勿論最初から、知的で、ユーモアに富み、コミュニケーションの相性よく、頼もしくも、誇らしくもあるととっても嬉しいのですが、そういう出会いのケースは人生で希です。

よくよく付き合ってみると、案外たちの悪い部分があるなだとか、徐々にアクを出してきたなだとか、様子を見つつ主張のボリューム強めてきたなとか、後になってはじめて気がついて面倒な気分に陥ることが度々あります。その本人からしたら個人としての経済合意性の追求みたいな、居心地のよさの追求みたいなものといえばいいですかね。関係性の中で、これに気がつく段に至るともはや、そのなんとなく面倒な部分を含みにして、それでなおその個体本体を懐に置いて愛でることができるか否かの判定結果いかんで、その後の付き合いが継続するかどうかも決まるんだなと、今更ですが、思い至ります。これには男女も上下も関係なく。

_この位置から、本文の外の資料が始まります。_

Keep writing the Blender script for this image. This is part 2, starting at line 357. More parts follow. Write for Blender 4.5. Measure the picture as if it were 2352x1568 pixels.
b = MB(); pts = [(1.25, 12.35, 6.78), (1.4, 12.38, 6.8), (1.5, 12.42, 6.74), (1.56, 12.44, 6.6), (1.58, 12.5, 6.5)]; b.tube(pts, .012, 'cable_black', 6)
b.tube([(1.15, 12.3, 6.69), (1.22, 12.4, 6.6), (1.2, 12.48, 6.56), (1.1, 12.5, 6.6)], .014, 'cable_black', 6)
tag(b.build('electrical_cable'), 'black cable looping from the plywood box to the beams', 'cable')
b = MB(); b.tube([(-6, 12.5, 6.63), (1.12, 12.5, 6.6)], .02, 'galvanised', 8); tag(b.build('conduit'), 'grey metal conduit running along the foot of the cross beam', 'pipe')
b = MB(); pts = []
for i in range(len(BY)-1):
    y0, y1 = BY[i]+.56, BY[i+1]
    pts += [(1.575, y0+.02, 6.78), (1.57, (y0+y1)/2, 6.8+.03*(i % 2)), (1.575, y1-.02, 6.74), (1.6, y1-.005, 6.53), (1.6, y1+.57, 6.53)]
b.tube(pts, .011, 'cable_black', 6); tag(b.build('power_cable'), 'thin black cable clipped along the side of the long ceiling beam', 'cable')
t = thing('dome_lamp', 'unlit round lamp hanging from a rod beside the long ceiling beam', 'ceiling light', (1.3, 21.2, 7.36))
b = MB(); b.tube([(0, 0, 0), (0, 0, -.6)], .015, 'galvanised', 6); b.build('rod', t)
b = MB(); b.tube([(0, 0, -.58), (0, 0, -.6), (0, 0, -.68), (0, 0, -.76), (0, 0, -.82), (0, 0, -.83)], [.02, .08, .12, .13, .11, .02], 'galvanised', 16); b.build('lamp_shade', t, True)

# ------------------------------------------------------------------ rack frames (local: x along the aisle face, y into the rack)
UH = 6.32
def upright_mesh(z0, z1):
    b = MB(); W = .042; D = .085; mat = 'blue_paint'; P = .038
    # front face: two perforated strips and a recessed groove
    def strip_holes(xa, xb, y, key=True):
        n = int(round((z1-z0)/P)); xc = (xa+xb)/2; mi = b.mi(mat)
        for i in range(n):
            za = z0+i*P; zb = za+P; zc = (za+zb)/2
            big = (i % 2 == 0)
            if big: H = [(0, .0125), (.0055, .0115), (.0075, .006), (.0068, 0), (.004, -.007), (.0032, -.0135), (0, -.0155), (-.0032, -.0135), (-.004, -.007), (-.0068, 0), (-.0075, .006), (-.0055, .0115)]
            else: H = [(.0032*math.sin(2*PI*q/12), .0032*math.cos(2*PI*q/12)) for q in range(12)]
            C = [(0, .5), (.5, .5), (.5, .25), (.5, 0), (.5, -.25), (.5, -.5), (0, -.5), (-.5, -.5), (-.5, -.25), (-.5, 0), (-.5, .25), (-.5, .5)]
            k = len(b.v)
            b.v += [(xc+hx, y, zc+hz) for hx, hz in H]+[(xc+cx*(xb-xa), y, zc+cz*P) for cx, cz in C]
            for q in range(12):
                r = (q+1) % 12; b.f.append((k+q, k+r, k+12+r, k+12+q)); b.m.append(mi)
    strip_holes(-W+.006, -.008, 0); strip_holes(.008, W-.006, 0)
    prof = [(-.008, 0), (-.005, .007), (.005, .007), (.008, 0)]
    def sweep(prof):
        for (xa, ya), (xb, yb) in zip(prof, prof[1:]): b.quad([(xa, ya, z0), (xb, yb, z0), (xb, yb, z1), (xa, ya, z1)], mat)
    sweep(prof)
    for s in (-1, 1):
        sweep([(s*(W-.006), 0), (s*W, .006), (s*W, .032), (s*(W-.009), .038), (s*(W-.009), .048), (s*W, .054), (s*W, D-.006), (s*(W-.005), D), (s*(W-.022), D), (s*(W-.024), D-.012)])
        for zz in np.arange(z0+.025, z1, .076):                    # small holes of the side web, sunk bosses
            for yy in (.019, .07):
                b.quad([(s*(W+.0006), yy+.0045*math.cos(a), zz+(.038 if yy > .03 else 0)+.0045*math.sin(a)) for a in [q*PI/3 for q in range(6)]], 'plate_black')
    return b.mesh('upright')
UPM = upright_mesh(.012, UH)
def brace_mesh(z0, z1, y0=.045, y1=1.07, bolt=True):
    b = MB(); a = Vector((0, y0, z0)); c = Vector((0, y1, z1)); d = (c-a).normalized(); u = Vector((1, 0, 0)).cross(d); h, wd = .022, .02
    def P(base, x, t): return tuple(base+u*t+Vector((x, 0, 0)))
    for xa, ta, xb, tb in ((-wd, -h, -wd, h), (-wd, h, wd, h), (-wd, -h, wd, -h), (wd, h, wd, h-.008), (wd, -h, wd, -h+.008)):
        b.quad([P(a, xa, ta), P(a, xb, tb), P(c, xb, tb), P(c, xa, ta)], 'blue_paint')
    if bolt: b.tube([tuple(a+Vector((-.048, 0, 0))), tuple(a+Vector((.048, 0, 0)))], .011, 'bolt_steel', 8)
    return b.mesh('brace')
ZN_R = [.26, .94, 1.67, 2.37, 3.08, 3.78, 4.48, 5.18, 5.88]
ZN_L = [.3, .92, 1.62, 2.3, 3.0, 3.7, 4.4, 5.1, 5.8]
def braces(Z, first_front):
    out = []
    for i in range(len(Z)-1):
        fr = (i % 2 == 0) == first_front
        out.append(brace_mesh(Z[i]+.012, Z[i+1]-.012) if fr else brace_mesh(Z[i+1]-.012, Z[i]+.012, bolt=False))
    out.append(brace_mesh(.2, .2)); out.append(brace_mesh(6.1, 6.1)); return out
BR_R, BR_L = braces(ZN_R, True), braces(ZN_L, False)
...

親しき仲にもで、本当ならそのどうしようもないアクみたいな部分を当人がきちんと自覚して制御して、卒なく付き合いに挑んで欲しい。それが本音ではありますが、かといって人の心、とかく緩もうとする反時計回りの人の心の回転というのはどうにも制止のしようがなく、残念なことではありますが、付き合いが長くなるほど、付き合いの深さを増すほどに自らの油断や甘えをベッチョリと塗りつけつつも同時に許しを得ようと働くわけです。これはもうホントに、仕方がない。

だから、血が繋がってても繋がって無くても関係なく、人物そのものを懐に置いて生きてく覚悟如何でその後も一緒の時間を過ごせるかどうかが決まりますし、それを俗に「器」とか呼ぶんだろうと思います。方や、器の側を眺めていると、希にアンタどんだけ懐広いのよ?と思うような、許す量のでっかい人物というのもまた居るわけです。どんなのでも懐に置いちゃう。もはや生まれながらの公器のような。そういう人物を知るにつけ自分のチッポケが身に沁みたりもまたします。

誰かと一緒に時間を過ごす、或いは協働して何かに挑むということは、表面上は目的や利益のシェアが主題として語られますが、実はそれだけじゃなくて見えない水面下のところで居心地のシェアをしているという事実を白日にさらしたいところです。放っておくと見えづらいそっちの側面を、なんか上手いこと尺度化して可視化しなくちゃいけないなあとか思います。
まあ完全な不均衡是正を目指すつもりは更々ありませんが、一定の自覚を促す機会くらいは必要なんだろうと考えるわけです。